James Robertson grew up and went to schools in Scotland and Yorkshire during the war, and then studied classics, history and philosophy at Oxford. In the 1950s he worked in the Colonial Office in Whitehall, as the remaining British colonies came towards independence. Development plans for Mauritius and Seychelles introduced him to the UK Treasury and public policy-making on money. The highlight was travelling with Prime Minister Harold Macmillan on his 1960 ‘Wind of Change’ tour of Africa.

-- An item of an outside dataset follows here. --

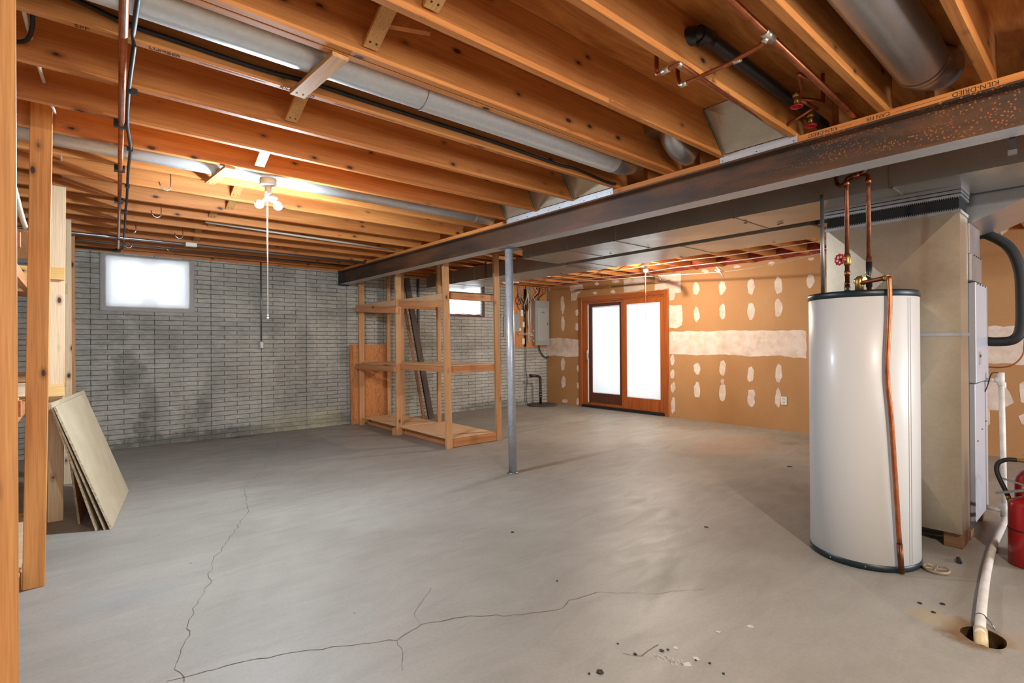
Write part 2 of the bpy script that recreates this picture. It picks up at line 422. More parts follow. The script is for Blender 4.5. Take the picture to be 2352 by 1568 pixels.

Three years in the Cabinet Office, working personally with the Cabinet Secretary and Head of the Civil Service, led to his first book, Reform of British Central Government (1971), and eventually to leaving the Civil Service for management consultancy and systems analysis. James then worked for nearly five years setting up and directing the Inter-Bank Research Organisation (IBRO) for the big banks. In 1973, with Alison Pritchard (later his wife), James started working independently. As a writer and adviser on future economic, social and ecological change, he combined his earlier experience and a new interest in ecology, feminism, futures studies and the ‘convivial society’ and ‘small is beautiful’ ideas of Ivan Illich and E. F. Schumacher. His book The Sane Alternative followed in 1978. Then in 1983 James and Alison helped Jonathon Porritt and Paul Ekins to set up The Other Economic Summit (TOES), later the New Economics Foundation (nef).

James has worked and lectured in many countries for many organisations and people, including the World Health Organisation, the European Commission and the Organisation for Economic Co-operation and Development (OECD). He has written other books and many articles and papers on aspects of sustainable development, government and money. In 1998 Green Books published his Schumacher Briefing (No. 1), Transforming Economic Life. His new book, Future Money, is due out in 2012.

In 2003 James received a gold medal from the Pio Manzù Centre, an international institute for the in-depth study of the main economic and scientific aspects of the relationship between man and his environment. Its Scientific Committee, whose President is Mikhail Gorbachev, called James “an outstanding example of a modern thinker at the service of society”.

James and Alison live in Oxfordshire. Until recently they have kept hens and ducks. They still grow vegetables and fruit, and get a modest amount of hot water and electricity from solar panels and photovoltaic (PV) slates.